На следующий день после очной ставки мой друг пришел к моим родителям. Рассказать, что видел меня, что я здоров. Мои старики не видели меня много месяцев. Он говорил им правду о том, что сделал. Плакал, каялся. Он был тогда пьян.
Прошли годы. Отдав родной стране указанные мне десять лет, я вернулся в Киев. Во все ещё советский Киев. Я не хотел здесь жить, очень не хотел. Но КПСС и КГБ решили иначе, я остался. Я очень хотел встретиться с моим другом, обнять его и сказать: «Вова, я по-прежнему люблю тебя. Да, я стал другим. Жестким и откровенным врагом этой страны. Но все эти годы помнил о тебе, думал о тебе. Нет у меня к тебе никаких претензий. Понимаю, почему ты тогда сломался, всё понимаю...»
Спустя несколько недель после моего возвращения в Киев совершенно случайно на улице я встретил бывшего сокурсника. От него узнал: я опоздал. Вова покончил с собой. Спустя короткое время после моего возвращения в Киев. Страшная судьба. А я ведь простил его.
Потом, спустя несколько месяцев я решился встретиться с мамой моего покойного друга. Она вышла ко мне в коридор из кабинета, где сидела с сотрудниками, негромко и страшно произнесла: «Здравствуй. Даже оттуда возвращаются... А мой сын не вернется, никогда». Обожженный её словами, я ушёл. Я чувствовал себя виноватым. В 1972 году Вова сказал следствию КГБ правду: я действительно давал ему читать два выпуска самиздатовской «Хроники текущих событий».
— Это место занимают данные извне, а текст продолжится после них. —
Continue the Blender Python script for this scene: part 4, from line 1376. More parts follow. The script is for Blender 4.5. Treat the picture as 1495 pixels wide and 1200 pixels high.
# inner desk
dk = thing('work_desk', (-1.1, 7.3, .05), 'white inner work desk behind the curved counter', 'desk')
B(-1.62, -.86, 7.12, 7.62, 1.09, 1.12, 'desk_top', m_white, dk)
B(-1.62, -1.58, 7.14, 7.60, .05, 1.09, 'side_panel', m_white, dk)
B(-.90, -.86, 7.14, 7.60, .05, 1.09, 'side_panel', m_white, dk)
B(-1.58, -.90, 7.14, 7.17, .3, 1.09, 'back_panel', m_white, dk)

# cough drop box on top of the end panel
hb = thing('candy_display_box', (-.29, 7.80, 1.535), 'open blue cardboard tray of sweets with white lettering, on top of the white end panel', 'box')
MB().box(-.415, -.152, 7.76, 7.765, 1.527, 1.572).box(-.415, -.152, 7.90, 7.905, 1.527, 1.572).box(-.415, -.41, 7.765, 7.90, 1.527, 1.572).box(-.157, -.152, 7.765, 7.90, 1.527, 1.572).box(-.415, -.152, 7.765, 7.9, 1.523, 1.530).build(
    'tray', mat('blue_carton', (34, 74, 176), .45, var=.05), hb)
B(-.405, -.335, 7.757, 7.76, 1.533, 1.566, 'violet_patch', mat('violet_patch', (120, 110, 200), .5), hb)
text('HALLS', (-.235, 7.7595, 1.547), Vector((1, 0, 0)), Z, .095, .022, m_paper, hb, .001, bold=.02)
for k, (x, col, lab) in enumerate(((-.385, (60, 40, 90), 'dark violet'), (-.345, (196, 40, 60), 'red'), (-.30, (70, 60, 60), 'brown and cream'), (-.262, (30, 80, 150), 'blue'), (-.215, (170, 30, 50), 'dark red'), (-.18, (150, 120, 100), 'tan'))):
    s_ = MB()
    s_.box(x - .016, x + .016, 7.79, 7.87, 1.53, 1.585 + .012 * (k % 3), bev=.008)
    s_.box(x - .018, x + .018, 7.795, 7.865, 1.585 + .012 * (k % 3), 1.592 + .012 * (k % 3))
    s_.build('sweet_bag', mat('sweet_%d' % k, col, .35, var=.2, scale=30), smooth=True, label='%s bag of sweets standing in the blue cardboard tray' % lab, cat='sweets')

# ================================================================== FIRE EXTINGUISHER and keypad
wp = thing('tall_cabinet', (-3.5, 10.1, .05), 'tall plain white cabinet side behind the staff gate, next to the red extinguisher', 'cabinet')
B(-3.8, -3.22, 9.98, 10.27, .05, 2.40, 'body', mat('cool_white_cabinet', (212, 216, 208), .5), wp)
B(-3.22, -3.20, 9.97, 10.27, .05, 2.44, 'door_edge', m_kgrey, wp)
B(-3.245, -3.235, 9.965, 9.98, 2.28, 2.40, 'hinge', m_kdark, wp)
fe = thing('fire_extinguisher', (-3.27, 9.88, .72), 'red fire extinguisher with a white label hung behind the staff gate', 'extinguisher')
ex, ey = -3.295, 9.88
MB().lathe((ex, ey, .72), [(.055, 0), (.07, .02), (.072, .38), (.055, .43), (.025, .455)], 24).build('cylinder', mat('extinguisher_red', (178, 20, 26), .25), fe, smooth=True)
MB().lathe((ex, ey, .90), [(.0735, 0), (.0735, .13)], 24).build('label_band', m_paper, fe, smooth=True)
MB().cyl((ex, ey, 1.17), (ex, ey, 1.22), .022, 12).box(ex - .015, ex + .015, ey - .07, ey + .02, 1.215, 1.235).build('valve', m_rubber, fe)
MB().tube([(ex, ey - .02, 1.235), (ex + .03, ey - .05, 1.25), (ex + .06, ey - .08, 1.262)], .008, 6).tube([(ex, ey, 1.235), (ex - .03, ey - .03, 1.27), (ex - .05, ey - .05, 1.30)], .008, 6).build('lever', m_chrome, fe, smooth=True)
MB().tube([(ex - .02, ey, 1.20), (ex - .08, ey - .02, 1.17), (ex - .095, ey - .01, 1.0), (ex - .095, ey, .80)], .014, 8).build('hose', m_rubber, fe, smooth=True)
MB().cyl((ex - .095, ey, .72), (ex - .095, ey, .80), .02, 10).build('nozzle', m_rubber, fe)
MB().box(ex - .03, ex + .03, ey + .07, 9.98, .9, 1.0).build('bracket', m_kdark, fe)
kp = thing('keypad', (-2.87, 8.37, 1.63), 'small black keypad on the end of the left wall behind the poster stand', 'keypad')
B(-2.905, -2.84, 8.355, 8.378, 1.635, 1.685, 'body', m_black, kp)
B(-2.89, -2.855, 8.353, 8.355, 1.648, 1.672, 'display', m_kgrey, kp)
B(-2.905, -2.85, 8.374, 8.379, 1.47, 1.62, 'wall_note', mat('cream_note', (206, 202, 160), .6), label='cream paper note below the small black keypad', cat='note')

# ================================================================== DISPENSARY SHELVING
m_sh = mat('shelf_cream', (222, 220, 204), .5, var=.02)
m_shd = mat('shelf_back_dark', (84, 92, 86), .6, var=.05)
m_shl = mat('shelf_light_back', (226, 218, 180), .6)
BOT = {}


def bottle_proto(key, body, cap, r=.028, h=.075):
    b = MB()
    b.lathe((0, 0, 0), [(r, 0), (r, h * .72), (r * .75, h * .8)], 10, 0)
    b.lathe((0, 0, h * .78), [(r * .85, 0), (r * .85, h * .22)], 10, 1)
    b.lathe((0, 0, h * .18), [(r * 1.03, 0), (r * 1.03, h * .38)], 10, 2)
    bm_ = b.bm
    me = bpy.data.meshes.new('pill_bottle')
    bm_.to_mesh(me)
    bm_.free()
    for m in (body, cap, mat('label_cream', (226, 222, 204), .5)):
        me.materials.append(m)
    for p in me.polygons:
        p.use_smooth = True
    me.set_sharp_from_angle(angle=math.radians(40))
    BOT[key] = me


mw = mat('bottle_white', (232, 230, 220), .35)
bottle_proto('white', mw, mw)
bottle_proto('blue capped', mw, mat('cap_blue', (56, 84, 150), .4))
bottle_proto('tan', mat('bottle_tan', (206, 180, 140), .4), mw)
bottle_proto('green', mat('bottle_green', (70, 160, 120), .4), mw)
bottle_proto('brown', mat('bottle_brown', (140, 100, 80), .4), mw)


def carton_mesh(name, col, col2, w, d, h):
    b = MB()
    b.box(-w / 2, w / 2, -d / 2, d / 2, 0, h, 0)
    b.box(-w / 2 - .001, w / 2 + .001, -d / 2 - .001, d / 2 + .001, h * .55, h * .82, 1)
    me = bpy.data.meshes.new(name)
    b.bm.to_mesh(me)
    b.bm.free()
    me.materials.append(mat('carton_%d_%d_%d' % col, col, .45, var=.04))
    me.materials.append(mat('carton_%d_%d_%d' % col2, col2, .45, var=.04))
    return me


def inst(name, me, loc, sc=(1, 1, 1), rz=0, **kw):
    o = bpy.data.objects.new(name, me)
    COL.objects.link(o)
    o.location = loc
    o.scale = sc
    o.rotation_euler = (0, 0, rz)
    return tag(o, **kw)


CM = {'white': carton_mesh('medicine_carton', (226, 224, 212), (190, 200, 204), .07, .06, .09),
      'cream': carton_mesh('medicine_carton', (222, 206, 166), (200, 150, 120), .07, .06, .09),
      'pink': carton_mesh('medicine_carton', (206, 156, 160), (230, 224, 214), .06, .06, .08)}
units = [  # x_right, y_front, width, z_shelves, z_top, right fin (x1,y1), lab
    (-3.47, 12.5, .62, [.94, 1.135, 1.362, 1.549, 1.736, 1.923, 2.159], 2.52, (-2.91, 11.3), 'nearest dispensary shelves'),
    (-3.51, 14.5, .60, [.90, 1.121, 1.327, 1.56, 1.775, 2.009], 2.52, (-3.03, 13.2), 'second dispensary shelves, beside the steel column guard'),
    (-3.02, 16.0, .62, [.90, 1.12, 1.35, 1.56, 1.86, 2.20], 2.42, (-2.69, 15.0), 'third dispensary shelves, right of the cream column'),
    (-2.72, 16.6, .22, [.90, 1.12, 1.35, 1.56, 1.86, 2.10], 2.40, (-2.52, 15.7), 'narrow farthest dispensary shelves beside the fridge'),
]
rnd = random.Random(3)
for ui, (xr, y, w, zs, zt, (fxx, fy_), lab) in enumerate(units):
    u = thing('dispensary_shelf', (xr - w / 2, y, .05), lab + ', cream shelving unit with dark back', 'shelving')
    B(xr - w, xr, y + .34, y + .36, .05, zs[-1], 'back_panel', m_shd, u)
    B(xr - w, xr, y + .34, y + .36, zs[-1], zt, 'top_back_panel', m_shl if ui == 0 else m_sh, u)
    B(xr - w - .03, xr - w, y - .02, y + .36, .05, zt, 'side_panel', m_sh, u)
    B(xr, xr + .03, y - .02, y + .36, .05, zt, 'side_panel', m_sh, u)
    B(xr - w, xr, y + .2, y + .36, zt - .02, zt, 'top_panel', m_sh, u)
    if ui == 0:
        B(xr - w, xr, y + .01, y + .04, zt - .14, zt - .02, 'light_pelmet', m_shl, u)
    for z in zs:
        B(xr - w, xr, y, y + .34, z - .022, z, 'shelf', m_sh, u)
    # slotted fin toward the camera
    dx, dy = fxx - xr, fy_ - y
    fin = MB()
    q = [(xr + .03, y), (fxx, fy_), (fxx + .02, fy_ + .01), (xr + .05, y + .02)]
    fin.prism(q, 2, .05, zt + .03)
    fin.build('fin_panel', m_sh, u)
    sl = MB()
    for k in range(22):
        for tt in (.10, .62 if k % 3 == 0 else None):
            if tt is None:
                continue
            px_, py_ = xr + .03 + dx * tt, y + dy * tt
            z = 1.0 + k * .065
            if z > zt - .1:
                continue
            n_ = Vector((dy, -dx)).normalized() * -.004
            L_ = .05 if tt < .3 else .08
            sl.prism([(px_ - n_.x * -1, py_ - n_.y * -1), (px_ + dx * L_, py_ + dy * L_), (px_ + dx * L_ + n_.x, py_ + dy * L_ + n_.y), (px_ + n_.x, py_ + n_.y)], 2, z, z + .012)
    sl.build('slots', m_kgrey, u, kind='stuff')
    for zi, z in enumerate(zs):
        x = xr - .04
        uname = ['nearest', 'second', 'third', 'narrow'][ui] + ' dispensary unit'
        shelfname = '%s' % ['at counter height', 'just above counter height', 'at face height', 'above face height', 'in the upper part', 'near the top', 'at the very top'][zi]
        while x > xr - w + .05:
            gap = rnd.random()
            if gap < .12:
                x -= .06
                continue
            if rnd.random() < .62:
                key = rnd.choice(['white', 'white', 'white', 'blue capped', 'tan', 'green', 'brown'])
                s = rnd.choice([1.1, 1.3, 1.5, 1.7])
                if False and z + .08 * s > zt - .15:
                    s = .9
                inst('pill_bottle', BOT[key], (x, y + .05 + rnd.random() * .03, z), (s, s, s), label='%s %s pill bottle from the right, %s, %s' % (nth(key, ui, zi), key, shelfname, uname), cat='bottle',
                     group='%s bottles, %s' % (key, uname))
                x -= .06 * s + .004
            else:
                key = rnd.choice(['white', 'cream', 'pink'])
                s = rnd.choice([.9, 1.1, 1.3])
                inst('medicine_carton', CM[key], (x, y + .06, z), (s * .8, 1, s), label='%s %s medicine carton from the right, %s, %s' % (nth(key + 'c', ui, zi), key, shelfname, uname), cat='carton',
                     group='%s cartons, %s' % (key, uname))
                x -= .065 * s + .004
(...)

Вова лежит на Лесном кладбище в Киеве. Иногда к его могилке приходила какая-то женщина. Она любила его. Да и он любил её. Но стыд за собственную слабость был сильнее любви. Эх, Вова-Вова, не успел я встретиться с тобой живым, обнять тебя... прости.
Другой мой сокурсник Витя Р. солгал. Мы не были так уж близки, редко общались. Но он дал следствию мою развернутую характеристику антисоветчика-клеветника. Ему, члену КПСС, не угрожали. Зачем... Он жив, благополучен, уважаемый профессор акушер-гинеколог. Иногда встречаюсь с его друзьями, они говорят о нём, успешном, умном всегда тепло. Прошло больше сорока лет. Ни разу не передал мне из далекой Москвы единственное: «прости».
Всё – в прошлом. Нет той страны, нет КГБ, вот и коммунистическую партию намерены запретить. Но я сознательно пишу о прошлом. Потому что очень не хочу, чтобы оно повторилось. Не так уж далеко отошли мы от путинской России.